Using the data below, copy each line that includes the word "part".

-------- Available data --------

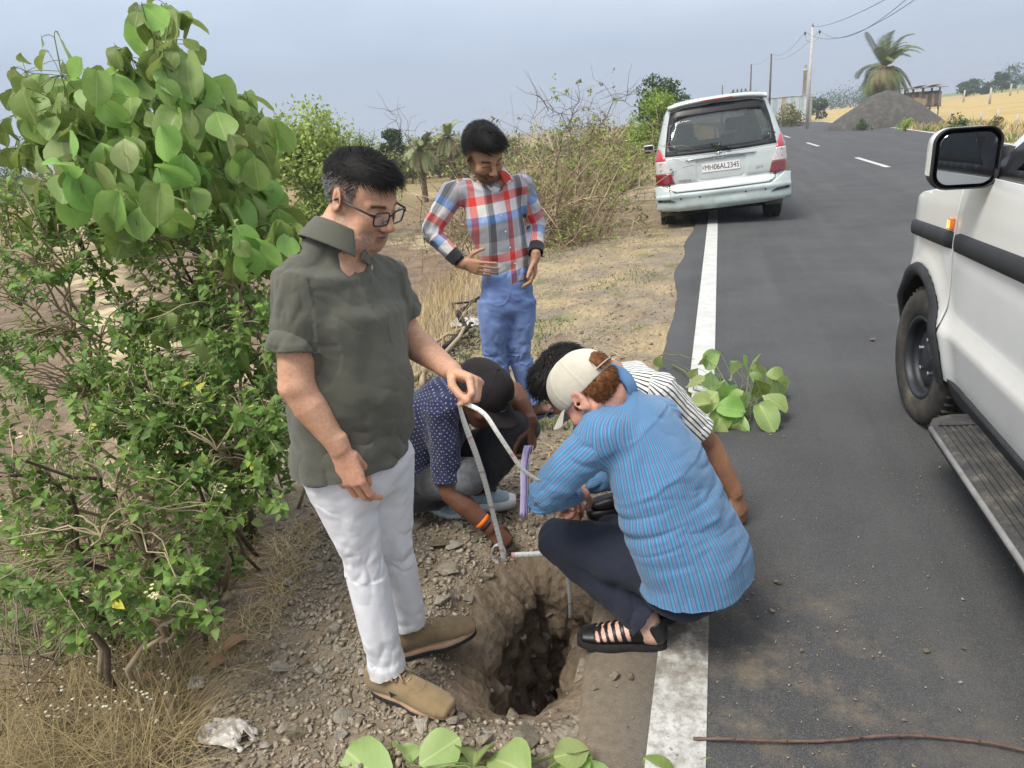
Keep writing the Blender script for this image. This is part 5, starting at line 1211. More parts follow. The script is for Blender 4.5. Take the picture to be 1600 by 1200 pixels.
    for an, (tx, ty) in ((anL, (884, 645)), (anR, (818, 668))):
        t0 = GT(tx, ty); fd = nrm((t0-an)*[1, 1, 0]); z = Tz(*(an+fd*.06)[:2])+.012; Fs = Frame(np.array([an[0], an[1], z]), fd, UP)
        S = SDF(Fs.o-[.26, .26, .05], Fs.o+[.26, .26, .26], .0045)
        S.loft([Fs.w(0, -.03, .04), Fs.w(0, .03, .045), Fs.w(0, .10, .036), Fs.w(0, .155, .026)], Fs.r, [(.030, .034), (.034, .034), (.040, .024), (.042, .014)], .02); S.cap(Fs.w(0, -.01, .05), Fs.w(0, -.005, .2), .036, .036, .03)
        for k, (x, L, r) in enumerate([(-.030, .055, .0125), (-.010, .052, .009), (.006, .046, .0085), (.020, .040, .008), (.033, .030, .008)]):
            x = x*(1 if an is anR else -1); S.cap(Fs.w(x*.9, .15, .022), Fs.w(x*1.05, .155+L, .018), r, r*.9, .004)
        S.cut(Fs.w(0, 0, .009), -UP); V, F = S.mesh(); V = smooth(V, F, 1, .3); M_.part('foot', V, F, SKIN, col=np.tile(np.array([.25, .13, .08]), (len(V), 1)))
        mb = MB(); shoe_sole(mb, Fs, sole_outline(.275, .046), -.010, .009); ff = M_.mb('flip_flop', mb, rub)
        mb = MB()
        for s in (-1, 1): mb.tube([Fs.w(s*.044, .07, .01), Fs.w(s*.034, .10, .052), Fs.w(s*.004, .15, .046), Fs.w(-.004, .165, .02)], .007, 8, flat=.5)
        M_.mb('strap', mb, rub, True, ff)
    return M_
PLAID = build_man_plaid()
print('plaid man', round(time.time()-T_START, 1))
# ------------------------------------------------------------------ caps
def build_cap(M_, Hd, cmat, under, button=True, strap=False, brim_len=.075, k=1.0):
    c = (0, -.010, .036); r = np.array((.086, .110, .092))*k
    S = SDF(Hd.o-.22, Hd.o+.22, .0035)
    S.ell(Hd.w(*c), r*Hd.k, Hd.R); S.ell(Hd.w(0, .03, .045), np.array((.078, .080, .083))*k*Hd.k, Hd.R, .02)
    S.ell(Hd.w(*c), (r-.004)*Hd.k, Hd.R, 0, 'sub'); S.ell(Hd.w(0, .03, .045), (np.array((.078, .080, .083))*k-.004)*Hd.k, Hd.R, 0, 'sub')
    S.cut(Hd.w(0, 0, .004), -Hd.u*1.0+Hd.f*.02)
    if strap: S.ell(Hd.w(0, -.115, .045), np.array((.033, .04, .019))*Hd.k, Hd.R, .002, 'sub')
    V, F = S.mesh(); V = smooth(V, F, 2, .4); N = vnormals(V, F); l = Hd.loc(V)-np.array(c); a = np.arctan2(l[:, 0], l[:, 1])
    seam = np.exp(-(np.abs(((a/(pi/3)+.5) % 1)-.5)*(pi/3)*np.hypot(l[:, 0], l[:, 1])/.0022)**2); V = V-N*(.0016*seam)[:, None]
    cap = M_.part('cap', V, F, cmat)
    if button:
        mb = MB(); mb.tube([Hd.w(0, -.005, .125*k+.0), Hd.w(0, -.005, .132*k)], [.008, .006], 12); M_.mb('button', mb, cmat, True, cap)
    # brim: a curved tongue with thickness
    mb = MB(); n, m_ = 22, 8; top = []
    for i in range(n+1):
        a = -1.12+2.24*i/n
        for j in range(m_+1):
            t = j/m_; x = sin(a)*.083*k*(1+.05*t); y0 = .012+cos(a)*.094*k+.006; y = y0+t*brim_len*(cos(a*.95)**.55)
            z = .020-.012*t-.030*(x/.085)**2*(.35+.65*t); top.append(Hd.w(x, y, z))
    top = np.array(top); bot = top-Hd.u*.0035
    idx = lambda i, j: i*(m_+1)+j; F = []; N_ = len(top)
    for i in range(n):
        for j in range(m_): F += [(idx(i, j), idx(i+1, j), idx(i+1, j+1), idx(i, j+1)), (N_+idx(i, j+1), N_+idx(i+1, j+1), N_+idx(i+1, j), N_+idx(i, j))]
        F.append((idx(i, m_), idx(i+1, m_), N_+idx(i+1, m_), N_+idx(i, m_)))
    for j in range(m_): F += [(idx(0, j), idx(0, j+1), N_+idx(0, j+1), N_+idx(0, j)), (idx(n, j+1), idx(n, j), N_+idx(n, j), N_+idx(n, j+1))]
    mb.add(np.vstack([top, bot]), F); M_.mb('brim', mb, cmat, True, cap)
    if strap:
        mb = MB(); pts = [Hd.w(sin(a)*.0875*k, -.010-cos(a)*.1115*k, .020) for a in np.linspace(-.55, .55, 12)]; mb.tube(pts, .010, 8, flat=.22, up=Hd.u); M_.mb('strap', mb, cmat, True, cap)
    return cap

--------

→ Task result
Keep writing the Blender script for this image. This is part 5, starting at line 1211. More parts follow. The script is for Blender 4.5. Take the picture to be 1600 by 1200 pixels.
        S.cut(Fs.w(0, 0, .009), -UP); V, F = S.mesh(); V = smooth(V, F, 1, .3); M_.part('foot', V, F, SKIN, col=np.tile(np.array([.25, .13, .08]), (len(V), 1)))
    cap = M_.part('cap', V, F, cmat)